Now listen to the version of “Fingers” on “Over Wires and White Plains.” It sounds totally different: The guitar is dense, warm, full; Hughey’s vocals come alive, thicker and richer; you feel like he’s playing live in the corner of the room where the sound booms out of the speakers, loud like it was meant to be.
For the concentrated listener, it makes a world of difference. The range and emotion found in Davaz’s striking, soulful singing isn’t masked behind the lo-fidelity of a cheap recording. This is the song the way it was meant to be heard, almost as good as the band’s live shows, where the feelings are worn on their faces and the blasting speakers reverberating the music around the room, filling it something magical because it’s honest, not convoluted or relentlessly sophisticated or dumbed down; something true of human emotion, of sadness, of longing, of headaches and heartbreaks.
When you listen to this album, pay attention to the mixing and sound quality; the songs come alive here in the way that they couldn’t quite make it on “The Cardboard EP” and “Strange Fruit” single. The instrumentation fades and returns in layers of sound that add complexity to the band’s sound. The songs are as loud as you want them to be, with no degradation of quality. It’s like they are playing inside your head, taking the form of something larger than their combined personas, like this band is one that’s here to stay, if there’s anything right with the world.
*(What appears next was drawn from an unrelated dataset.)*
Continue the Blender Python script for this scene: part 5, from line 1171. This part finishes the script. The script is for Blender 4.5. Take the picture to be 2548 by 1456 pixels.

In short, the album is stunning, allowing the listener to fall into the essence of the songs, to fall into the emotions related. And when the last vocals of the album’s final track fade and you can hear the squeaking hinge of a door opening and closing, you know they are leaving, but you want them to stay. You want them to play you a few more songs. You want an encore.
It seems fitting considering the band’s three members are all graduating in a few weeks; you certainly wonder where they’ll go and what they’ll do with all that musical talent.
“Over Wires and White Plains“ is available for $10 via Jack Ruby Presents’ website, jackrubypresents.com
You can see them play their final Cat Cab show in Fred Meyer Lounge at 9 p.m. May 20.